--- Begin RAW RECORDS ---

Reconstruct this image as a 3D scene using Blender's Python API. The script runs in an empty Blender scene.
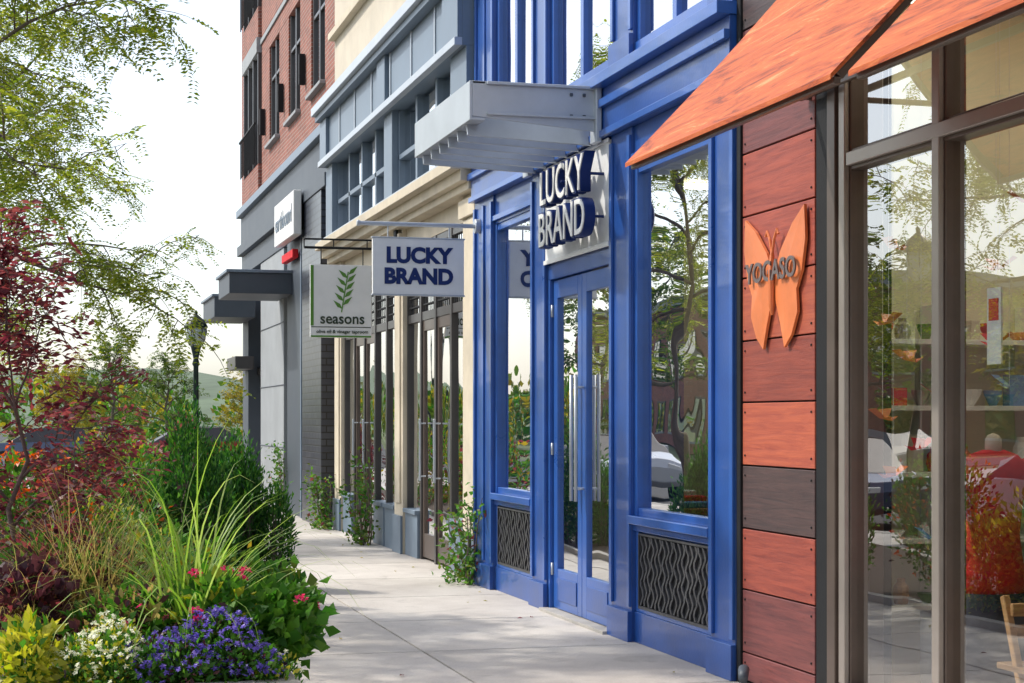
import bpy, math, random
import numpy as np
from mathutils import Vector, Matrix
rnd = random.Random(7)
R = np.random.default_rng(11)
scene = bpy.context.scene
COL = scene.collection

# ------------------------------------------------------------------ materials
def new_mat(name):
    m = bpy.data.materials.new(name); m.use_nodes = True
    nt = m.node_tree
    for n in list(nt.nodes): nt.nodes.remove(n)
    out = nt.nodes.new('ShaderNodeOutputMaterial')
    return m, nt, out
def N(nt, t):
    return nt.nodes.new(t)
def c4(c): return (c[0], c[1], c[2], 1.0)
def paint(name, col, rough=0.5, var=0.15, scale=3.0, metal=0.0, bump=0.1, bscale=60.0, stretch=(1,1,1), coat=0.0, spec=0.5):
    m, nt, out = new_mat(name); L = nt.links
    tc = N(nt, 'ShaderNodeTexCoord'); mp = N(nt, 'ShaderNodeMapping'); mp.inputs['Scale'].default_value = stretch
    L.new(tc.outputs['Object'], mp.inputs['Vector'])
    n1 = N(nt, 'ShaderNodeTexNoise'); n1.inputs['Scale'].default_value = scale; n1.inputs['Detail'].default_value = 6; n1.inputs['Roughness'].default_value = .65
    L.new(mp.outputs[0], n1.inputs['Vector'])
    cr = N(nt, 'ShaderNodeValToRGB')
    cr.color_ramp.elements[0].position = .3; cr.color_ramp.elements[1].position = .7
    cr.color_ramp.elements[0].color = c4([c*(1-var) for c in col]); cr.color_ramp.elements[1].color = c4([min(1, c*(1+var)) for c in col])
    L.new(n1.outputs['Fac'], cr.inputs[0])
    b = N(nt, 'ShaderNodeBsdfPrincipled'); b.inputs['Metallic'].default_value = metal
    b.inputs['Coat Weight'].default_value = coat; b.inputs['Specular IOR Level'].default_value = spec
    L.new(cr.outputs[0], b.inputs['Base Color'])
    mr = N(nt, 'ShaderNodeMapRange'); mr.inputs['To Min'].default_value = max(.03, rough-.1); mr.inputs['To Max'].default_value = min(1, rough+.12)
    L.new(n1.outputs['Fac'], mr.inputs['Value']); L.new(mr.outputs[0], b.inputs['Roughness'])
    if bump > 0:
        n2 = N(nt, 'ShaderNodeTexNoise'); n2.inputs['Scale'].default_value = bscale; n2.inputs['Detail'].default_value = 3
        L.new(mp.outputs[0], n2.inputs['Vector'])
        bp = N(nt, 'ShaderNodeBump'); bp.inputs['Strength'].default_value = bump; bp.inputs['Distance'].default_value = .02
        L.new(n2.outputs['Fac'], bp.inputs['Height']); L.new(bp.outputs[0], b.inputs['Normal'])
    L.new(b.outputs[0], out.inputs[0])
    return m
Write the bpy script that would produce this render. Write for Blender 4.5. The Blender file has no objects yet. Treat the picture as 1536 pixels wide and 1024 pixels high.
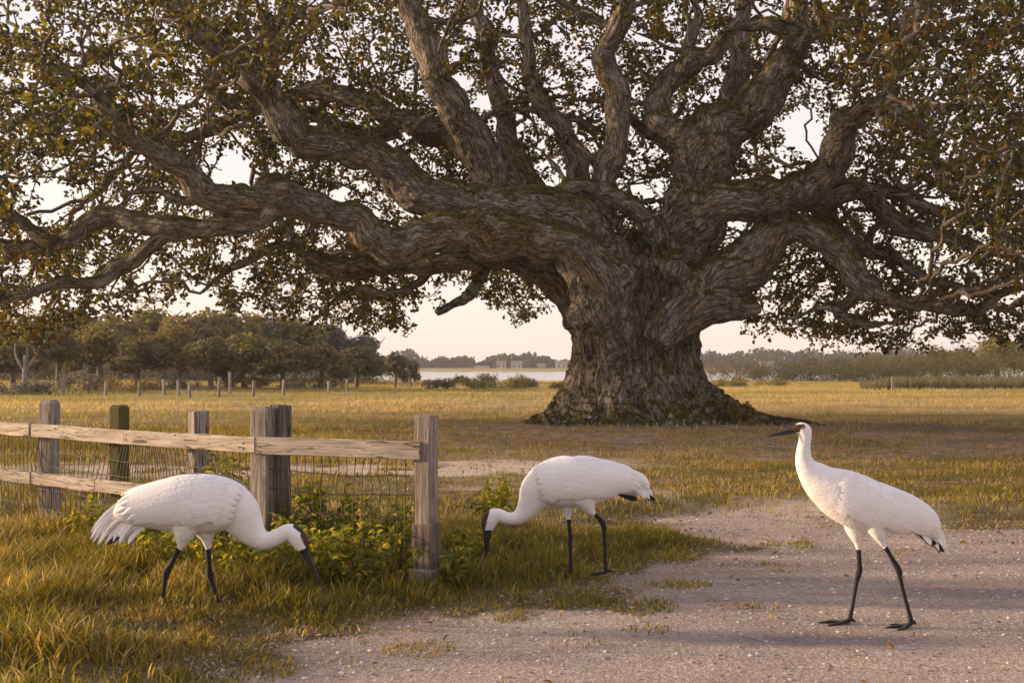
import bpy, math, random
import numpy as np
from mathutils import Vector

rng = np.random.default_rng(11)
random.seed(11)
sc = bpy.context.scene
COL = sc.collection

# ------------------------------------------------------------------ camera
F = 1920.0          # focal length in photo pixels (45 mm on 36 mm, 1536 px wide)
HZ = 550.0          # row of the horizon in the photo
CH = 1.7            # eye height
cam_d = bpy.data.cameras.new('camera')
cam = bpy.data.objects.new('camera', cam_d)
COL.objects.link(cam)
cam.location = (0, 0, CH)
cam.rotation_euler = (math.radians(90), 0, 0)
cam_d.lens = 45.0
cam_d.sensor_width = 36.0
cam_d.shift_y = (HZ - 512.0) / 1536.0
cam_d.clip_end = 6000
cam_d.dof.use_dof = True
cam_d.dof.focus_distance = 10.5
cam_d.dof.aperture_fstop = 7.0
sc.camera = cam

# ------------------------------------------------------------------ light
SUN_EL, SUN_AZ = 11.0, -81.0      # degrees; azimuth from +Y towards +X
w = bpy.data.worlds.new('World')
sc.world = w
w.use_nodes = True
nt = w.node_tree
for n in list(nt.nodes):
    nt.nodes.remove(n)
sky = nt.nodes.new('ShaderNodeTexSky')
sky.sky_type = 'NISHITA'
sky.sun_disc = False
sky.sun_elevation = math.radians(SUN_EL)
sky.sun_rotation = math.radians(SUN_AZ)
sky.dust_density = 2.0
sky.air_density = 1.0
sky.ozone_density = 1.0
# thin high veil of cloud that pales and warms the clear sky
veil = nt.nodes.new('ShaderNodeMix'); veil.data_type = 'RGBA'
veil.inputs[0].default_value = 0.62
tc = nt.nodes.new('ShaderNodeTexCoord')
sep = nt.nodes.new('ShaderNodeSeparateXYZ')
ramp = nt.nodes.new('ShaderNodeValToRGB')
ramp.color_ramp.elements[0].position = 0.0
ramp.color_ramp.elements[0].color = (11.2, 9.2, 8.2, 1)
ramp.color_ramp.elements[1].position = 0.6
ramp.color_ramp.elements[1].color = (7.2, 6.6, 7.7, 1)
e = ramp.color_ramp.elements.new(0.16); e.color = (10.6, 8.9, 8.5, 1)
bg = nt.nodes.new('ShaderNodeBackground'); bg.inputs['Strength'].default_value = 0.1
out = nt.nodes.new('ShaderNodeOutputWorld')
nt.links.new(tc.outputs['Generated'], sep.inputs[0])
nt.links.new(sep.outputs['Z'], ramp.inputs[0])
nt.links.new(sky.outputs[0], veil.inputs[6])
nt.links.new(ramp.outputs[0], veil.inputs[7])
nt.links.new(veil.outputs[2], bg.inputs['Color'])
nt.links.new(bg.outputs[0], out.inputs['Surface'])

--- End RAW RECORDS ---

■ WHAT YOU WILL DO:
Word for word, quote the lines above. Omit the pictures.

■ PROBLEM SOLUTION:
Reconstruct this image as a 3D scene using Blender's Python API. The script runs in an empty Blender scene.
import bpy, math, random
import numpy as np
from mathutils import Vector, Matrix
rnd = random.Random(7)
R = np.random.default_rng(11)
scene = bpy.context.scene
COL = scene.collection

# ------------------------------------------------------------------ materials
def new_mat(name):
    m = bpy.data.materials.new(name); m.use_nodes = True
    nt = m.node_tree
    for n in list(nt.nodes): nt.nodes.remove(n)
    out = nt.nodes.new('ShaderNodeOutputMaterial')
    return m, nt, out
def N(nt, t):
    return nt.nodes.new(t)
def c4(c): return (c[0], c[1], c[2], 1.0)
def paint(name, col, rough=0.5, var=0.15, scale=3.0, metal=0.0, bump=0.1, bscale=60.0, stretch=(1,1,1), coat=0.0, spec=0.5):
    m, nt, out = new_mat(name); L = nt.links
    tc = N(nt, 'ShaderNodeTexCoord'); mp = N(nt, 'ShaderNodeMapping'); mp.inputs['Scale'].default_value = stretch
    L.new(tc.outputs['Object'], mp.inputs['Vector'])
    n1 = N(nt, 'ShaderNodeTexNoise'); n1.inputs['Scale'].default_value = scale; n1.inputs['Detail'].default_value = 6; n1.inputs['Roughness'].default_value = .65
    L.new(mp.outputs[0], n1.inputs['Vector'])
    cr = N(nt, 'ShaderNodeValToRGB')
    cr.color_ramp.elements[0].position = .3; cr.color_ramp.elements[1].position = .7
    cr.color_ramp.elements[0].color = c4([c*(1-var) for c in col]); cr.color_ramp.elements[1].color = c4([min(1, c*(1+var)) for c in col])
    L.new(n1.outputs['Fac'], cr.inputs[0])
    b = N(nt, 'ShaderNodeBsdfPrincipled'); b.inputs['Metallic'].default_value = metal
    b.inputs['Coat Weight'].default_value = coat; b.inputs['Specular IOR Level'].default_value = spec
    L.new(cr.outputs[0], b.inputs['Base Color'])
    mr = N(nt, 'ShaderNodeMapRange'); mr.inputs['To Min'].default_value = max(.03, rough-.1); mr.inputs['To Max'].default_value = min(1, rough+.12)
    L.new(n1.outputs['Fac'], mr.inputs['Value']); L.new(mr.outputs[0], b.inputs['Roughness'])
    if bump > 0:
        n2 = N(nt, 'ShaderNodeTexNoise'); n2.inputs['Scale'].default_value = bscale; n2.inputs['Detail'].default_value = 3
        L.new(mp.outputs[0], n2.inputs['Vector'])
        bp = N(nt, 'ShaderNodeBump'); bp.inputs['Strength'].default_value = bump; bp.inputs['Distance'].default_value = .02
        L.new(n2.outputs['Fac'], bp.inputs['Height']); L.new(bp.outputs[0], b.inputs['Normal'])
    L.new(b.outputs[0], out.inputs[0])
    return m
Write the bpy script that would produce this render. Write for Blender 4.5. The Blender file has no objects yet. Treat the picture as 1536 pixels wide and 1024 pixels high.
import bpy, math, random
import numpy as np
from mathutils import Vector

rng = np.random.default_rng(11)
random.seed(11)
sc = bpy.context.scene
COL = sc.collection

# ------------------------------------------------------------------ camera
F = 1920.0          # focal length in photo pixels (45 mm on 36 mm, 1536 px wide)
HZ = 550.0          # row of the horizon in the photo
CH = 1.7            # eye height
cam_d = bpy.data.cameras.new('camera')
cam = bpy.data.objects.new('camera', cam_d)
COL.objects.link(cam)
cam.location = (0, 0, CH)
cam.rotation_euler = (math.radians(90), 0, 0)
cam_d.lens = 45.0
cam_d.sensor_width = 36.0
cam_d.shift_y = (HZ - 512.0) / 1536.0
cam_d.clip_end = 6000
cam_d.dof.use_dof = True
cam_d.dof.focus_distance = 10.5
cam_d.dof.aperture_fstop = 7.0
sc.camera = cam

# ------------------------------------------------------------------ light
SUN_EL, SUN_AZ = 11.0, -81.0      # degrees; azimuth from +Y towards +X
w = bpy.data.worlds.new('World')
sc.world = w
w.use_nodes = True
nt = w.node_tree
for n in list(nt.nodes):
    nt.nodes.remove(n)
sky = nt.nodes.new('ShaderNodeTexSky')
sky.sky_type = 'NISHITA'
sky.sun_disc = False
sky.sun_elevation = math.radians(SUN_EL)
sky.sun_rotation = math.radians(SUN_AZ)
sky.dust_density = 2.0
sky.air_density = 1.0
sky.ozone_density = 1.0
# thin high veil of cloud that pales and warms the clear sky
veil = nt.nodes.new('ShaderNodeMix'); veil.data_type = 'RGBA'
veil.inputs[0].default_value = 0.62
tc = nt.nodes.new('ShaderNodeTexCoord')
sep = nt.nodes.new('ShaderNodeSeparateXYZ')
ramp = nt.nodes.new('ShaderNodeValToRGB')
ramp.color_ramp.elements[0].position = 0.0
ramp.color_ramp.elements[0].color = (11.2, 9.2, 8.2, 1)
ramp.color_ramp.elements[1].position = 0.6
ramp.color_ramp.elements[1].color = (7.2, 6.6, 7.7, 1)
e = ramp.color_ramp.elements.new(0.16); e.color = (10.6, 8.9, 8.5, 1)
bg = nt.nodes.new('ShaderNodeBackground'); bg.inputs['Strength'].default_value = 0.1
out = nt.nodes.new('ShaderNodeOutputWorld')
nt.links.new(tc.outputs['Generated'], sep.inputs[0])
nt.links.new(sep.outputs['Z'], ramp.inputs[0])
nt.links.new(sky.outputs[0], veil.inputs[6])
nt.links.new(ramp.outputs[0], veil.inputs[7])
nt.links.new(veil.outputs[2], bg.inputs['Color'])
nt.links.new(bg.outputs[0], out.inputs['Surface'])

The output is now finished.